Output exactly, and only, the lines from the line containing "Keep writing the" through the line containing "o = mb.build('breaking_wave', M['foam']);", both included.

DATA EXCERPTS:
══════════════════════════════
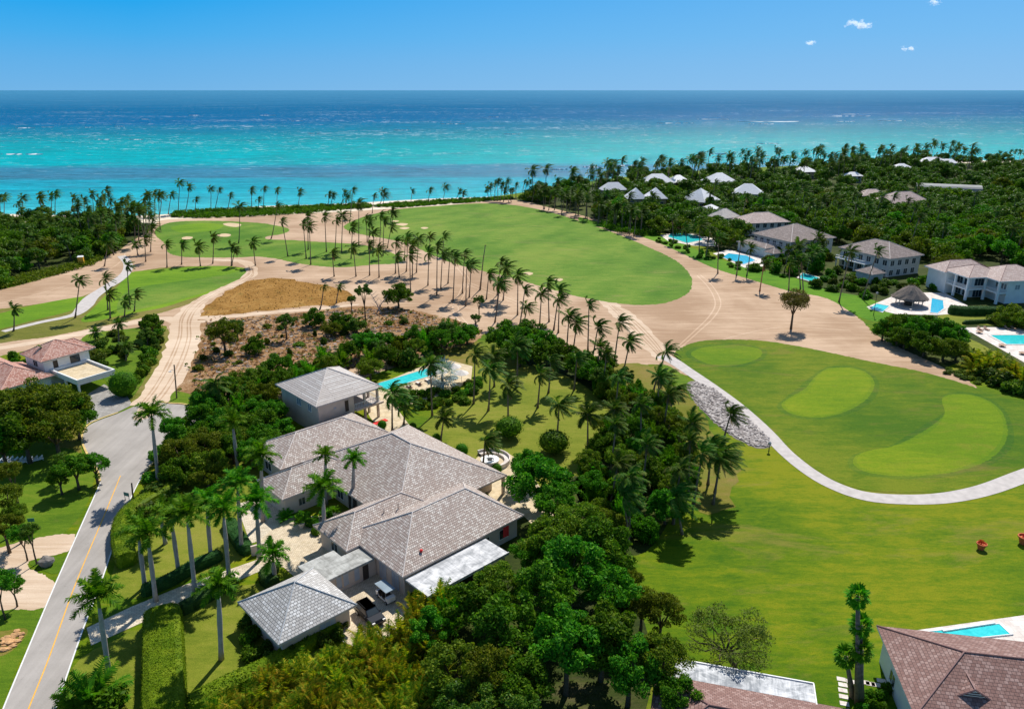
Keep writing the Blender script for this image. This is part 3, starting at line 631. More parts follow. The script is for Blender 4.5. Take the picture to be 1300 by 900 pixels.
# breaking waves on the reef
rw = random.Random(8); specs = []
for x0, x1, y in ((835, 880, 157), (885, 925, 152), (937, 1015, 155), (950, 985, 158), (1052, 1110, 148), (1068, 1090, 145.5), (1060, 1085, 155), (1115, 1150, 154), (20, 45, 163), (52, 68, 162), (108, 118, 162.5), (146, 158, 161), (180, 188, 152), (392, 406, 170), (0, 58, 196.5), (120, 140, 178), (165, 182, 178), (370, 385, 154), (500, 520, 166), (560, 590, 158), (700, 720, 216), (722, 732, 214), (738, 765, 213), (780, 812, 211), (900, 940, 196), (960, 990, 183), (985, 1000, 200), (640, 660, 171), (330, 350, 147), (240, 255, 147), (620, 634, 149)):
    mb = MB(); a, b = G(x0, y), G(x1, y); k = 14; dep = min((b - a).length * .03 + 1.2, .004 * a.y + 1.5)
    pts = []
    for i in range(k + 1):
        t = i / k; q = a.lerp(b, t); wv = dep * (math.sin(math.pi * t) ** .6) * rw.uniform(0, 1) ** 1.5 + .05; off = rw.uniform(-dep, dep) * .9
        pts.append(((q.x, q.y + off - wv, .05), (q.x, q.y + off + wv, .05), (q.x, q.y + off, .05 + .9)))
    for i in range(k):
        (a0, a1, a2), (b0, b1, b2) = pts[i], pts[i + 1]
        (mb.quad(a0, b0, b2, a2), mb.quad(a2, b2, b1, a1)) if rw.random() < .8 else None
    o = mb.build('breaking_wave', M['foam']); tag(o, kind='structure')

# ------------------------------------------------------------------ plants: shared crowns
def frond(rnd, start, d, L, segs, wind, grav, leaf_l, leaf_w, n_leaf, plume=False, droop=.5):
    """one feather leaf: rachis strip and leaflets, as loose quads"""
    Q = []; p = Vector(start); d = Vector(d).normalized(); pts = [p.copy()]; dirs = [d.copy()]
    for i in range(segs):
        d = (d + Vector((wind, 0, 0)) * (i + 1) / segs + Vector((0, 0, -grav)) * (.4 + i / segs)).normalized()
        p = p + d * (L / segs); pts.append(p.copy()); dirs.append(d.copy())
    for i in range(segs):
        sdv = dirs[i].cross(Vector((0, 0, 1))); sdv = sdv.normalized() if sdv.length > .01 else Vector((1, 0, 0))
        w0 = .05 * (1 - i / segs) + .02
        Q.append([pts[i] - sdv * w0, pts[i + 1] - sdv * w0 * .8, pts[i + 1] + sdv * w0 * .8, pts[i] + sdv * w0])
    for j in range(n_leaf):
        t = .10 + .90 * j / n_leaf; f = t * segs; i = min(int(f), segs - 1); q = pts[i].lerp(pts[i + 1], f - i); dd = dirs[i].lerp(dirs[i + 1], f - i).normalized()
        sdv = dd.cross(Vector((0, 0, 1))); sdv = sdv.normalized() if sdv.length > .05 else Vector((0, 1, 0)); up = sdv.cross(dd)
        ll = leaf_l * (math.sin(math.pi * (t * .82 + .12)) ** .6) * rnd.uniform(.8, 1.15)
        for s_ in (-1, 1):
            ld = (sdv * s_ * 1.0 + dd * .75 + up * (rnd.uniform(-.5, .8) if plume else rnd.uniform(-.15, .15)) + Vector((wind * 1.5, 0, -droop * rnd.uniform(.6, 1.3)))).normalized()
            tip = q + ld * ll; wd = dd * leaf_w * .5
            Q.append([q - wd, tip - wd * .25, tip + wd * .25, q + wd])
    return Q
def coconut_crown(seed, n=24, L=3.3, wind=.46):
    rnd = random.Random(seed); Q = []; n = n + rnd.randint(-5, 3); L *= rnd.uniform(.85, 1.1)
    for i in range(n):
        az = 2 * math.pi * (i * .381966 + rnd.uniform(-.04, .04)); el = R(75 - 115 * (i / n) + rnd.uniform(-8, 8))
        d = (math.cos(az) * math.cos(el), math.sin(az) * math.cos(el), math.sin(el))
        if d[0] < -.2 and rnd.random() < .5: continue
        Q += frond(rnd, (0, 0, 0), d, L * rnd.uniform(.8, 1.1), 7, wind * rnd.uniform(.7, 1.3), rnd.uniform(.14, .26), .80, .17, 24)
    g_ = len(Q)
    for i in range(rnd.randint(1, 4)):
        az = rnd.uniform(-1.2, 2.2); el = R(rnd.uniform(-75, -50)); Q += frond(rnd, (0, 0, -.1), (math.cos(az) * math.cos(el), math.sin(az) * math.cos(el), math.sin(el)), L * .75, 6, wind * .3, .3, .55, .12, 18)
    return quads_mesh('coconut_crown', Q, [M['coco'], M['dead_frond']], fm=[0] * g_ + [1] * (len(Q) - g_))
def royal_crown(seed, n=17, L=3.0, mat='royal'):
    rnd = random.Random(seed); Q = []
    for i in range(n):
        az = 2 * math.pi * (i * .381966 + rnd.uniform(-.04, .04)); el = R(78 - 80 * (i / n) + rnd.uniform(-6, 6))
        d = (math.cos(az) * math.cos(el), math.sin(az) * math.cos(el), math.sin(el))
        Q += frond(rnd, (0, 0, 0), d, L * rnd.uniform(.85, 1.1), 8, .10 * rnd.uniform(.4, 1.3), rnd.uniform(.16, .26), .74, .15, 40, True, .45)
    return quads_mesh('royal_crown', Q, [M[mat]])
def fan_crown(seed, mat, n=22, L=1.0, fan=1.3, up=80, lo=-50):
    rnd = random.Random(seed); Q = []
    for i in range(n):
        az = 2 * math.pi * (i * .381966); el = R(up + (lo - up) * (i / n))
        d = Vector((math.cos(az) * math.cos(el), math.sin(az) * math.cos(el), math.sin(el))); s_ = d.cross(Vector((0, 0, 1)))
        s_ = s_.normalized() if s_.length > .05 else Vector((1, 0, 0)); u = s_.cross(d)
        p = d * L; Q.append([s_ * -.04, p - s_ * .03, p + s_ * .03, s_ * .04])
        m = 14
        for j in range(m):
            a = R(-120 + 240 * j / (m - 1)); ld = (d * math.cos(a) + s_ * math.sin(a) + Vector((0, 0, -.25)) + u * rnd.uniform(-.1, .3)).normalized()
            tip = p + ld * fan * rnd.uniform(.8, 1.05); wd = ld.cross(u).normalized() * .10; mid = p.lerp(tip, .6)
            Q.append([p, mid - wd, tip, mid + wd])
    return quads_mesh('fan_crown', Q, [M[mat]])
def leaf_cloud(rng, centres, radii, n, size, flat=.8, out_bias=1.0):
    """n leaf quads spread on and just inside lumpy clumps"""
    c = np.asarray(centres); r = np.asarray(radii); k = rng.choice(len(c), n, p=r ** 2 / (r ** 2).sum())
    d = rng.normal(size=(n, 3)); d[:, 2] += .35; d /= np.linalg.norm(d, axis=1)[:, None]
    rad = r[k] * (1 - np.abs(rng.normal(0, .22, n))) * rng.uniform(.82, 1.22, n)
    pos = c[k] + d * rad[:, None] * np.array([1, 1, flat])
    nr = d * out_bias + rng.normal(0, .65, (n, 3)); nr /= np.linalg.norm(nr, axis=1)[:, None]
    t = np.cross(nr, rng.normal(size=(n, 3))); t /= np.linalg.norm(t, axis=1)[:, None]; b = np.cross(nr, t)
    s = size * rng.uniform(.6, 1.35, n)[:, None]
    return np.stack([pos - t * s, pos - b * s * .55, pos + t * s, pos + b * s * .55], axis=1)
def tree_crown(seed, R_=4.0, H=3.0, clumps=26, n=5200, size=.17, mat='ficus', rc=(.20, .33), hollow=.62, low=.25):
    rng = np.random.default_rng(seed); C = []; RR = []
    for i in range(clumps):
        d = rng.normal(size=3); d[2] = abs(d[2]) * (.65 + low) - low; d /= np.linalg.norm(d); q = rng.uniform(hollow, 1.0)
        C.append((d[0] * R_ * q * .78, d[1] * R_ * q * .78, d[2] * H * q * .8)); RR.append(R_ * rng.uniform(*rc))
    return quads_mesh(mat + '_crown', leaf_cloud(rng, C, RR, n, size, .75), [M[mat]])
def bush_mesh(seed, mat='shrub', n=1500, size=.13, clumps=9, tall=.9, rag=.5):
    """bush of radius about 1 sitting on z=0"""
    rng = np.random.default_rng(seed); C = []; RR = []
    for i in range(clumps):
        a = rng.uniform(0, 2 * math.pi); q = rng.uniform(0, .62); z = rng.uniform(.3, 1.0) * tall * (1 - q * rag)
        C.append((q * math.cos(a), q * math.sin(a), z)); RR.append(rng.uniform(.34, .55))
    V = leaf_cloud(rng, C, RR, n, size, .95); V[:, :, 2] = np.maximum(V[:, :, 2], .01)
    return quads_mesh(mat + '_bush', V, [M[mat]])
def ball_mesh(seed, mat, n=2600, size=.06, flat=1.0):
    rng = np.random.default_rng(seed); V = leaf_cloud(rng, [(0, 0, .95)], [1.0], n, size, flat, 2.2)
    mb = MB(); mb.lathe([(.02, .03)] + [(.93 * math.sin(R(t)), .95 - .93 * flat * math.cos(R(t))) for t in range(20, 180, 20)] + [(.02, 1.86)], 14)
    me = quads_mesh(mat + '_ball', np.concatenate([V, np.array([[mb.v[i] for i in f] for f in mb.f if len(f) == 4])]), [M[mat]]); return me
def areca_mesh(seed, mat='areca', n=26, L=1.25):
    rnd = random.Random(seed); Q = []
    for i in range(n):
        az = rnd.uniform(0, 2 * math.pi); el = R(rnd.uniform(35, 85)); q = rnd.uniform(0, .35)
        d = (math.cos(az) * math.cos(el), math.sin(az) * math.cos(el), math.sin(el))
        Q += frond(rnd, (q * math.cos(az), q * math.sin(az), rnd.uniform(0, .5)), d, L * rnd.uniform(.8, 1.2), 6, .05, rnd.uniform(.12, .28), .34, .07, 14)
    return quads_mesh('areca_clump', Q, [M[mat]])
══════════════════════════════
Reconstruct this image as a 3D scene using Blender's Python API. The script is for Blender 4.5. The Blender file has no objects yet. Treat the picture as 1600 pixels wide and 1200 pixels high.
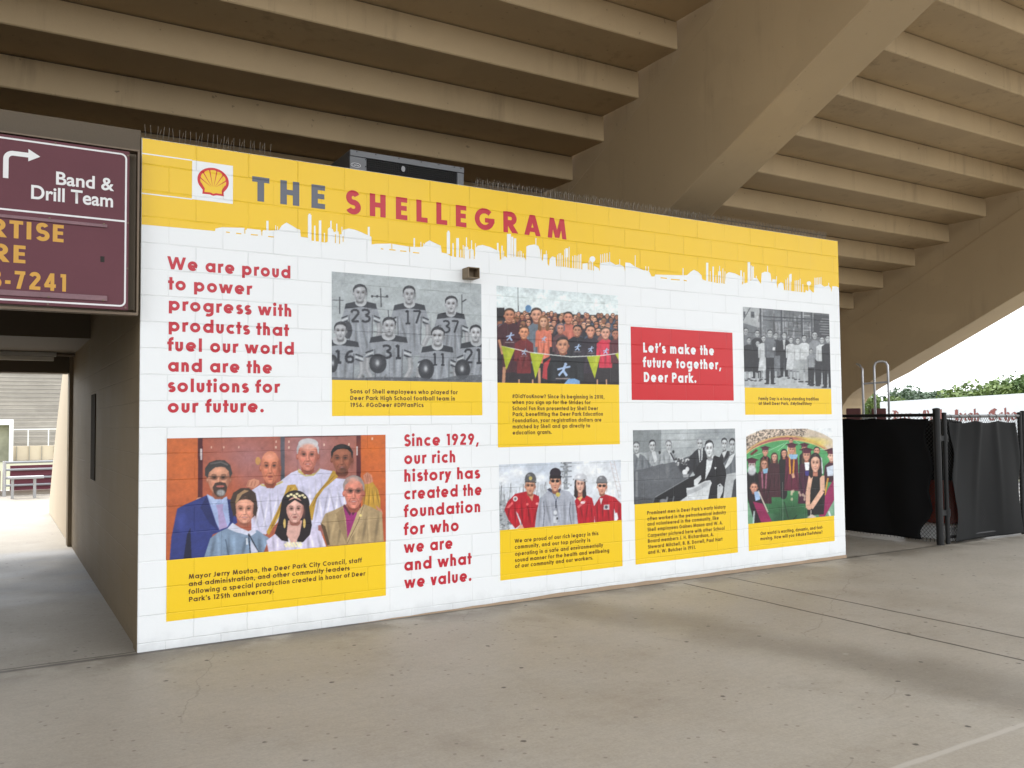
══════════════════════════════
SOLUTION FOR THIS TASK:
Keep writing the Blender script for this image. This is part 3, starting at line 631. More parts follow. The script is for Blender 4.5. Take the picture to be 1300 by 900 pixels.
# breaking waves on the reef
rw = random.Random(8); specs = []
for x0, x1, y in ((835, 880, 157), (885, 925, 152), (937, 1015, 155), (950, 985, 158), (1052, 1110, 148), (1068, 1090, 145.5), (1060, 1085, 155), (1115, 1150, 154), (20, 45, 163), (52, 68, 162), (108, 118, 162.5), (146, 158, 161), (180, 188, 152), (392, 406, 170), (0, 58, 196.5), (120, 140, 178), (165, 182, 178), (370, 385, 154), (500, 520, 166), (560, 590, 158), (700, 720, 216), (722, 732, 214), (738, 765, 213), (780, 812, 211), (900, 940, 196), (960, 990, 183), (985, 1000, 200), (640, 660, 171), (330, 350, 147), (240, 255, 147), (620, 634, 149)):
    mb = MB(); a, b = G(x0, y), G(x1, y); k = 14; dep = min((b - a).length * .03 + 1.2, .004 * a.y + 1.5)
    pts = []
    for i in range(k + 1):
        t = i / k; q = a.lerp(b, t); wv = dep * (math.sin(math.pi * t) ** .6) * rw.uniform(0, 1) ** 1.5 + .05; off = rw.uniform(-dep, dep) * .9
        pts.append(((q.x, q.y + off - wv, .05), (q.x, q.y + off + wv, .05), (q.x, q.y + off, .05 + .9)))
    for i in range(k):
        (a0, a1, a2), (b0, b1, b2) = pts[i], pts[i + 1]
        (mb.quad(a0, b0, b2, a2), mb.quad(a2, b2, b1, a1)) if rw.random() < .8 else None
    o = mb.build('breaking_wave', M['foam']); tag(o, kind='structure')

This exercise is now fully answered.